So, I am senior software engineer, got hired into this company. I was tasked by my manager/tech lead to work with another senior software engineer.
Overtime I realized that this engineer did not have the proper background in this field. I asked him and I asked my tech lead, and confirmed he did not have background in this field. This guy just roped into this project and stayed.
I sent him articles, tutorials, and even documentations that say so and so is so and so, but he refused to believe it and said it was just my opinion. I even offered to work on these problems instead of him. But we ended up getting into heated arguments. I talked to my tech lead and my VP and they just brushed me off. It got so bad that I asked to be transferred to a different team.
I also realized later that my tech lead was not as technically competent as I hoped to be, so that's why he couldn't make a decision.

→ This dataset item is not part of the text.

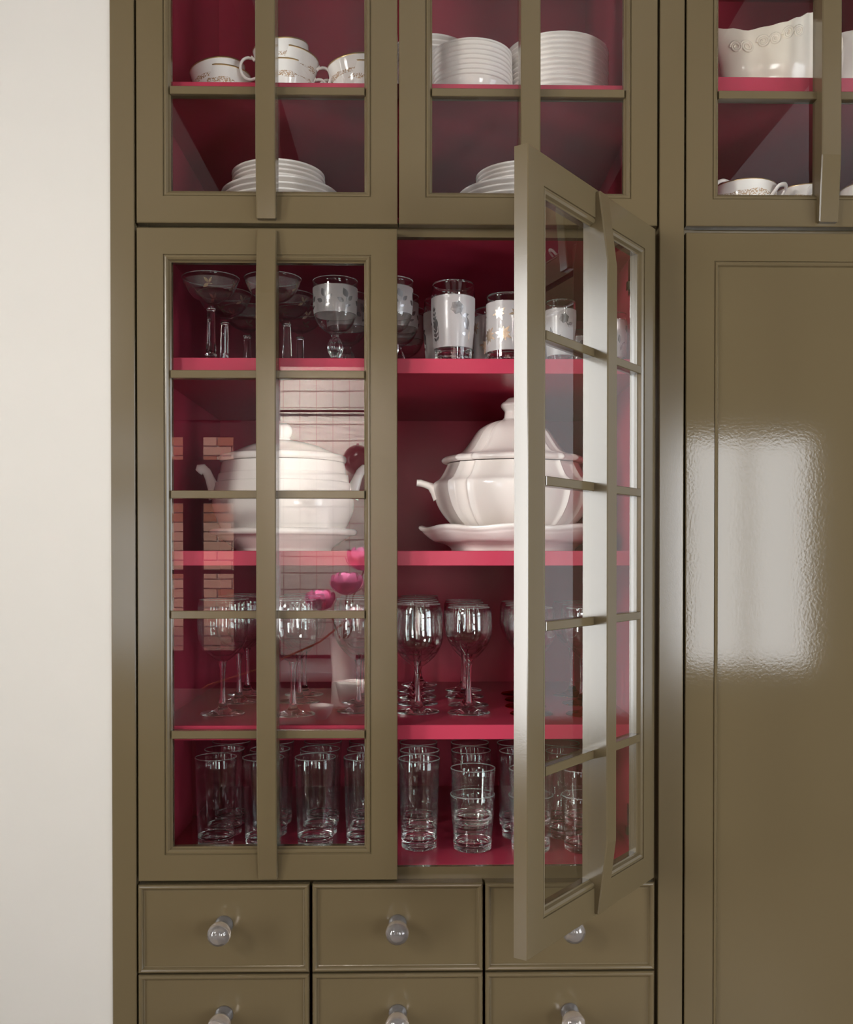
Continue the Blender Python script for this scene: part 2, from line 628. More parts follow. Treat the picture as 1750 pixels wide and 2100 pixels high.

Anyway, I asked Reddit and TeamBlind how to best deal with this kind of situation. (In those forums I actually described exactly what were the problems)
To my surprise, a lot of them, 99% of the answers go along these lines "Who the fuck cares man, just get your paycheck and go home, what an idiot". These are highly paid FAANG engineers.
So, that was my wake up call. They were right. Who the fuck cares. Just get my paycheck and go home, and work on other stuffs, work on side projects, side hustle, and go Leetcode.
I was 8 years too late into the industry to know that this should be my default attitude when working.
Now I am in "Who The Fuck Cares" club.
* programmer that worked maybe 2h/day, but was otherwise very important to one of the oursourced projects, so he got away with it and was publicly laughing about it without ever getting reprimanded
* devops guy that insisted on using his magic copy-pasted shitty shell scripts instead of any popular config management tool at the time, simply to make it harder for anyone else to take his duties, also no monitoring, just call him when something breaks
* junior dev, that routinely spent 2-3 days on a simple bugfix, that later had to be reassigned to a senior that fixed it in 15 minutes without any context from the junior dev, that situation was apparently okay for the company, because a clueless client paid by hour and had no idea it keeps happening all the time
* tester, who after half a year figured out that his manual testing isn't quantifiable at all, as long as he claims that everything is working to make management happy, so he found a second job
So, I'm in the WTFC camp since, I guess, a month of working in IT.
At this point you're better off working on your own thing because the company is usually, always with few exceptions mind you, a dishonest actor that is openly hostile.
The elites can't blame the state of the world on workers when they've created out hellscape of treadmills to delusion and abandonment.
I am in a proper place now, but I regret not getting a second job in my previous fintech job.